Durch die harten Handelsblockaden und die bevorzugte Versorgung der Frontsoldaten litt die Zivilbevölkerung in der Heimat großen Hunger und Mangel an allem Lebensnotwendigen. Es ist den Calbenserinnen und Calbensern hoch anzurechnen, dass sie trotz alldem eine starke Solidarität mit den Soldaten, Verwundeten und Hinterbliebenen der Gefallenen übten. Obwohl sie 1916 selbst kaum noch etwas zu essen besaßen, gaben sie oft ihr Letztes für "Tafeln" der Verwundeten hin, spendeten Geld und Wertsachen, zeichneten Kriegskredite, versorgten Kriegsbeschädigte und vieles andere - und das alles in der Hoffnung, dass auch durch ihre Anstrengung der Krieg bald zu Ende gehen möge. Seit 1915 war Weihnachtsbäckerei verboten, es gab keine Silvester- und Faschingsfeiern mehr. Statt der Kartoffeln, die wegen der Fäule 1916 knapp geworden waren, aß man Steckrüben und oft auch allerlei Wiesenkräuter. Das "Kriegs-Brot" und die wenige Wurst, die es nur nach langem Schlangestehen auf Lebensmittelmarken gab, wurden gestreckt. Schlachten durfte man nicht mehr, das meiste Fleischvieh war ohnehin bereits für die kämpfende Truppe requiriert worden.
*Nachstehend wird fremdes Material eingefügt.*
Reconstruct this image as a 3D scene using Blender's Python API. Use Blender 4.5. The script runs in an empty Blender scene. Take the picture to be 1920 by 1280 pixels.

Die Desillusionierung der Bevölkerung des Kreises Calbe und die Wut über die propagandistischen Lügen spiegelten sich in den Todesanzeigen für die Gefallenen wider: Statt vom "Heldentod für Kaiser und Vaterland" war nun inzwischen ganz drastisch vom Tod durch "Bauchschuss beim Sturmangriff in Russland" oder vom Sterben "im Feldlazarett an den Folgen eines Kopfschusses" die Rede, und es hieß in der Anzeige für zwei gefallene Schiffer: "Wann endlich hat ein Ende der schreckliche Krieg?"